As shown above some of the IP has been bought by Irish-resident companies but other companies have moved their IP back to the US which has led to a huge spike in outbound royalty payments from Ireland to the US which could potentially add 0.1 per cent to US GDP.
And we can also show some bizarre outcomes when it come to the taxes paid by US MNCs.
The latest IRS statistics from the country-by-country reports filed with them show that of the cash taxes paid by US MNCs to the countries of the EU27 in 2017, more tax was paid to Ireland than any other country. Table version here.
This is obviously not as bizarre as Eurostat’s figures for gross operating surplus with the figure for Ireland exceeding the sum of the rest of the EU27. However, it can still be seen that for the set of US MNE groups in the IRS country-by-country reporting data their largest cash tax payments in 2017 for the EU27 were to Ireland.
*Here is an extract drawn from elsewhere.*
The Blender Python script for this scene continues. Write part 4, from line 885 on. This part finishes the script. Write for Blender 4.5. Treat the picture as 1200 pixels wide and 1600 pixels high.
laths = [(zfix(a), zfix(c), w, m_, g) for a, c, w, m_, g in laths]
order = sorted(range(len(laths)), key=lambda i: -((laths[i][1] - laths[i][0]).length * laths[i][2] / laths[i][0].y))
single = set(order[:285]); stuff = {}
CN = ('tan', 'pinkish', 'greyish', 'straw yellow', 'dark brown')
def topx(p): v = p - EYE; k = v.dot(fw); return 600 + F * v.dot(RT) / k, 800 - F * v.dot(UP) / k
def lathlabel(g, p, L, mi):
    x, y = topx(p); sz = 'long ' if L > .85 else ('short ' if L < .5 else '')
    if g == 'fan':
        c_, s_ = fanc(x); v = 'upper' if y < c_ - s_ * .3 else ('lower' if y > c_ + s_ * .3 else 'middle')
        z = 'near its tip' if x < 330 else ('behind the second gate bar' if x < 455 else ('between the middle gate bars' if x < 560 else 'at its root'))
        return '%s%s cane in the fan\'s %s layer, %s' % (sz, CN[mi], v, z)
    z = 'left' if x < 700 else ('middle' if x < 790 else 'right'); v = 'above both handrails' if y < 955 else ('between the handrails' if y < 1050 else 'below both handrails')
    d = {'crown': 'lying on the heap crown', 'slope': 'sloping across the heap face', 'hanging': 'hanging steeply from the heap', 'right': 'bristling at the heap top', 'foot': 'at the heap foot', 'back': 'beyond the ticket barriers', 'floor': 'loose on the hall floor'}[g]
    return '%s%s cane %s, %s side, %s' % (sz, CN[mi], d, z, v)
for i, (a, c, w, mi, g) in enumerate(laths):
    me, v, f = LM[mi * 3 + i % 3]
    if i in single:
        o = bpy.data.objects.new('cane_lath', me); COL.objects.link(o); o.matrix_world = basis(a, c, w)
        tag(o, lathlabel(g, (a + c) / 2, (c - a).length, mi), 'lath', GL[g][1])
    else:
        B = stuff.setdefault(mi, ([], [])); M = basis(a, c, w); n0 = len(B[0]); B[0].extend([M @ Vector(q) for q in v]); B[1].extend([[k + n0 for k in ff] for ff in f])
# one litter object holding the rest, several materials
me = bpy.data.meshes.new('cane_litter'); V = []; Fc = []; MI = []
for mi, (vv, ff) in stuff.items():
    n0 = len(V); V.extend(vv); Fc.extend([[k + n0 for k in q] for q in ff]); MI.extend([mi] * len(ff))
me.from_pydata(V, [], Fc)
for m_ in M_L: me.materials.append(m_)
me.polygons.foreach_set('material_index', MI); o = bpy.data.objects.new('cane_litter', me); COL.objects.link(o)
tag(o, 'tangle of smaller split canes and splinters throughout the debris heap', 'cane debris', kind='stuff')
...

In 2017, US MNE’s in the IRS data made $28.2 billion of cash tax payments to the countries of the EU27. Of this, $5.2 billion (18.4 per cent) was paid to Ireland. Around 1-in-6 of every dollar of corporate taxes that US MNEs paid in the EU27 in 2017 was paid to Ireland. Their payments in Ireland were larger than their payments to the bottom 19 countries in the above chart combined.
On these matters it is always worth noting that the headlines are almost exclusively about US MNCs, even when they are wrong. From the OECD’s country-by-country data here is the profit in a set of low-tax and no-tax jurisdictions (including stateless) by the country of the ultimate parent.
In 2016, US companies had almost $350 billion of profits in the set of jurisdictions set out at the bottom. No other country comes close to the scale of profits US MNCs report in these locations.
The taxation of US MNCs is certainly worthy of attention. But given how much we know about them, it should also be possible to report on them in an accurate fashion. There is no need for exaggeration, half-truths or the omission of key details. The reality is more than bizarre enough for catchy headlines.